Rise up,
Change,
I'm my own master now
I feel as though I have power to do anything
(Bangkit, berubah, sekarang sayalah pemegang kendali atas diri saya. Saya merasa seakan punya kekuatan untuk lakukan apa saja).
Beberapa larik di atas merupakan kutipan terambil dari film Girls Rising, yang mengisahkan perjuangan sembilan anak perempuan di penjuru dunia membebaskan diri dari kungkungan kemiskinan, kelaparan melalui edukasi.
Laporan riset yang diselenggarakan oleh korporat Intel di negara-negara berkembang menyatakan ada masalah ketidakadilan penggunaan teknologi di tengah masyarakat. Perempuan cenderung terbatas dan tertinggal dalam berteknologi.

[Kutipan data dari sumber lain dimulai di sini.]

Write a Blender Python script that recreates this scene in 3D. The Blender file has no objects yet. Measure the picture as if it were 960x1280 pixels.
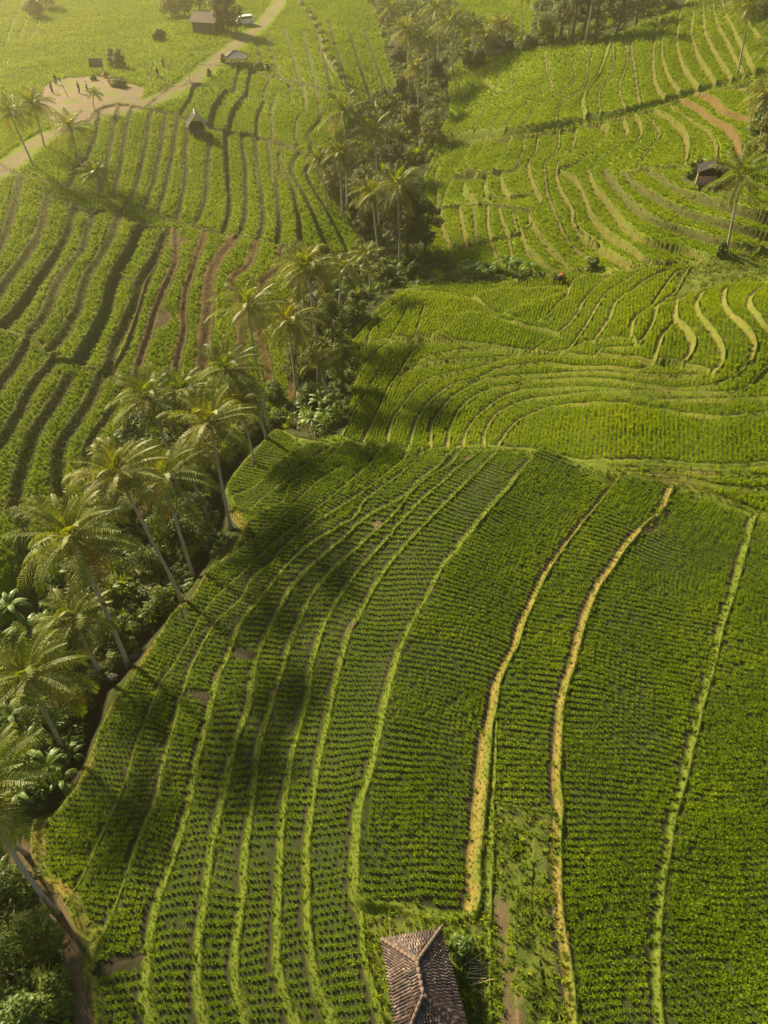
import bpy, math, random
import numpy as np, time; T0 = time.time()
random.seed(7); rng = np.random.default_rng(7)
C = bpy.context.scene.collection
scn = bpy.context.scene

# ------------------------------------------------------------------ camera
CAM_H = 35.0
PITCH = math.radians(44.0)
F = 887.0                       # focal length in photo pixels (960 x 1280)
cam_d = bpy.data.cameras.new('camera'); cam = bpy.data.objects.new('camera', cam_d); C.objects.link(cam)
cam.location = (0, 0, CAM_H); cam.rotation_euler = (math.pi/2 - PITCH, 0, 0)
cam_d.sensor_fit = 'VERTICAL'; cam_d.sensor_height = 24.0; cam_d.lens = F/1280*24.0
cam_d.clip_start = 0.5; cam_d.clip_end = 4000
scn.camera = cam
# ------------------------------------------------------------------ light
SUN_EL = math.radians(32.0)
SUN_AZ = math.radians(-48.0)    # from +Y (ahead), negative = to the left
sd = (math.sin(SUN_AZ)*math.cos(SUN_EL), math.cos(SUN_AZ)*math.cos(SUN_EL), math.sin(SUN_EL))
w = bpy.data.worlds.new('World'); scn.world = w; w.use_nodes = True
nt = w.node_tree; bg = nt.nodes['Background']
sky = nt.nodes.new('ShaderNodeTexSky'); sky.sky_type = 'NISHITA'; sky.sun_disc = False
sky.sun_elevation = SUN_EL; sky.sun_rotation = SUN_AZ; sky.altitude = 400; sky.air_density = 1.3; sky.dust_density = 2.5
nt.links.new(sky.outputs[0], bg.inputs[0]); bg.inputs[1].default_value = 0.05
sl = bpy.data.lights.new('sun', 'SUN'); sl.energy = 5.0; sl.angle = math.radians(3.5); sl.color = (1.0, 0.85, 0.56)
so = bpy.data.objects.new('sun', sl); C.objects.link(so)
from mathutils import Vector, Matrix, Quaternion
so.rotation_euler = Vector(sd).to_track_quat('Z', 'Y').to_euler()
scn.view_settings.view_transform = 'Standard'; scn.view_settings.look = 'None'
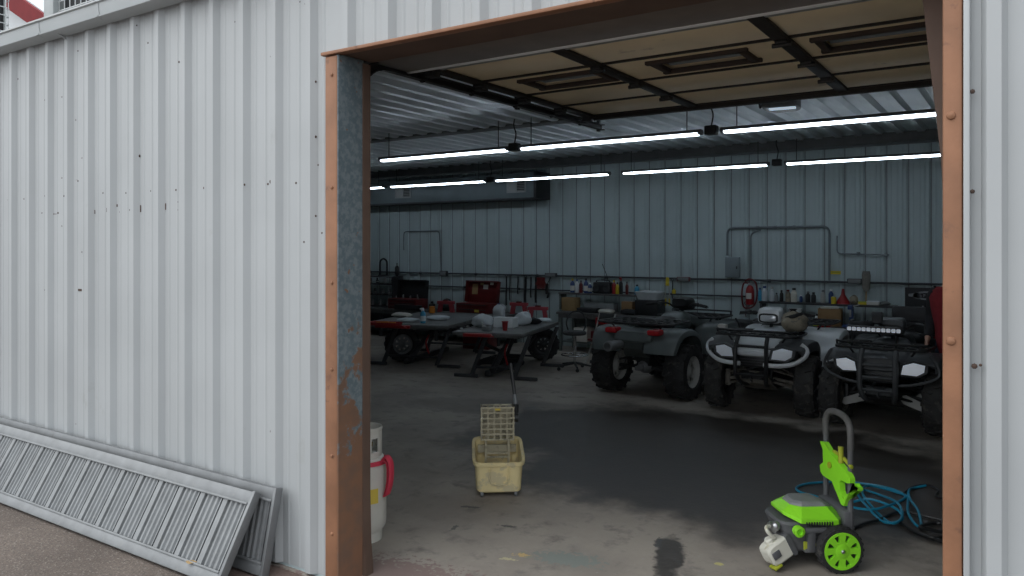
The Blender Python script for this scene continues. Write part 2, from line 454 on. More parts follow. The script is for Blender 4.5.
# beam and lower purlin under the ceiling near the back wall
mb = MB(); mb.box(((BX0+BX1)/2, 8.98, CZ-.10), (BX1-BX0, .10, .14), ch=.01); mb.box(((BX0+BX1)/2, 8.98, CZ-.18), (BX1-BX0, .22, .02)); mb.box(((BX0+BX1)/2, 9.72, CZ-.07), (BX1-BX0, .2, .08))
struct(mb.build('trim_2', 'mid_grey'))
mb = MB(); mb.box(((BX0+BX1)/2, 5.45, CZ-.045), (BX1-BX0, .2, .03))  # grey strip stands in for a soft shadow across the ceiling by the front lights
struct(mb.build('shadow_strip', 'mid_grey'))
# roof: low pitched sheeting over everything
mb = MB()
pts = []; x = BX0-.4
while x < BX1+.4:
    pts += [(x, 0), (x+.21, 0), (x+.25, .035), (x+.29, .035)]; x += .31
pts.append((x, 0)); n = len(pts)
rows = [(-.015, 3.765), (BY/2, 4.10), (BY+.3, 3.78)]
for i in range(2):
    (ya, za), (yb, zb) = rows[i], rows[i+1]
    mb.add([(a, ya, za+b) for a, b in pts]+[(a, yb, zb+b) for a, b in pts], [(j, j+1, n+j+1, n+j) for j in range(n-1)])
mb.box(((BX0+BX1)/2, BY/2+.1, 3.735), (BX1-BX0+.5, BY, .03))
struct(mb.build('roof', 'gutter_paint', smooth=False))
# floor and ground
mb = MB()
mb.box(((BX0+BX1)/2, BY/2+.03, -.05), (BX1-BX0+.4, BY+.1, .1))
struct(mb.build('floor', 'concrete'))
mb = MB(); mb.box((0, -30.02, -.06), (140, 60, .1)); mb.box((-60, 30, -.06), (88, 60, .1)); mb.box((40, 30, -.06), (72, 60, .1)); mb.box((0, 40, -.06), (40, 58, .1))
struct(mb.build('ground', 'asphalt'))

# brown trims of the opening
mb = MB(); mb.box(((WX0+DX0)/2, -.012, 1.53), (DX0-WX0, .056, 3.06), ch=.008)
for z in (.3, .75, 1.25, 1.75, 2.3, 2.95): mb.lathe([(.011, 0), (.009, -.006), (.004, -.009)], 8, ((WX0+DX0)/2+.01, -.04, z), 'Y')
struct(mb.build('trim_4', 'brown_paint'))
mb = MB(); mb.box((DX0-.006, .062, 1.53), (.024, .194, 3.06)); struct(mb.build('trim_5', 'reveal'))
mb = MB()
mb.loft([[(DX0-.03, .160, z), (DX0+d, .160, z), (DX0+d, .222, z), (DX0-.03, .222, z)] for z, d in ((0, .035), (.06, .032), (.2, .018), (.5, .011), (3.05, .011))])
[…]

Riset yang telah rilis Januari 2013 tersebut berfokus pada empat negara yaitu Mesir, India, Meksiko, Uganda, dan menyurvei 2.200 perempuan dan anak perempuan yang hidup di sana. Hasilnya, rata-rata 25 persen perempuan yang "less online"--tertinggal dalam hal akses internet dibanding kaum laki-laki.
Dikatakan Menteri Pemberdayaan Perempuan dan Perlindungan Anak (PPPA) Indonesia Linda Amalia Gumelar, teknologi berperan memberi peluang untuk mencerdaskan perempuan dan meningkatkan kesejahteraan ekonomi mereka.
Ini disampaikan Linda saat meluncurkan program Intel Indonesia yang didukung Plan Indonesia, Jurnal Perempuan, dan Kementerian PPPA sendiri dalam payung kampanye "Women, Girls and Technology", di Jakarta (25/4). "Program ini adalah komitmen bersama swasta, media, serta pemerintah untuk pengembangan teknologi bagi para perempuan dan anak perempuan," terang Linda.
Deva Rachman, Corporate Affairs Director Intel Indonesia, mengatakan bahwa teknologi terbukti membawa banyak manfaat. Perempuan yang memiliki akses pada internet akan dapat mengakses informasi yang berguna, untuk diri sendiri dan untuk komunitasnya pula.
"Akses berita serta info terkini, keterhubungan, yang lebih mudah membuat hidup lebih produktif. Teknologi ditakuti mengekspoitasi wanita tapi pada praktiknya teknologi yang digunakan bijak bermanfaat sebagai pembelajaran. Kampanye kami bertujuan meningkatan kesadaran itu," kata Deva.
Ia menambahkan, hambatan pokoknya adalah perempuan di negara berkembang tidak memiliki pengetahuan memadai (availability) dan kemampuan membeli (affordability).
Saat ini 66 juta anak perempuan masih tidak mendapat akses untuk pendidikan dasar dan lanjutan. Dan ada sepuluh juta perempuan setiap tahunnya yang terpaksa atau dipaksa untuk menghadapi pernikahan dini. Sebanyak satu dari tujuh anak perempuan di negara berkembang menikah di bawah usia 15 tahun.
Budaya dan mitos
Fakta global menunjukkan betapa berakar dari faktor sosial budaya patriarki, masih terjadi kesenjangan gender (gender gap) yang akhirnya memutus perempuan dari teknologi. Sejak kecil, anak perempuan tidak diberi kesempatan yang sama seperti anak lelaki dalam sarana teknologi.
Mariana Amiruddin, Direktur Eksekutif dan Pemimpin Redaksi di Jurnal Perempuan, memaparkan, "Di samping budaya, ada juga mitos-mitos gender yang cenderung mengakibatkan ketersingkiran perempuan dari teknologi. Seperti teknologi sebagai bidang yang diminati laki-laki, hingga pandangan perempuan tidak bisa menguasai sains karena secara kodrati tidak bisa berpikir rasional. Itu tidak benar."
Ia membeberkan contoh tokoh-tokoh perempuan di bidang iptek. Antara lain ialah Emmy Noether, ahli matematika jenius yang diakui Albert Einstein kontribusinya pada aljabar abstrak dan fisika teori. Juga Grace Murray Hopper, perempuan yang merancang program komputasi di Harvard.
Sebaliknya, tutur Mariana, sebagai target pasar konsumen perempuan sangat diperhitungkan. "Solusinya yaitu harus ditanamkan bahwa teknologi dibutuhkan dan bisa dikuasai siapa pun karena teknologi adalah sebuah gagasan, ide, penciptaan," ujarnya.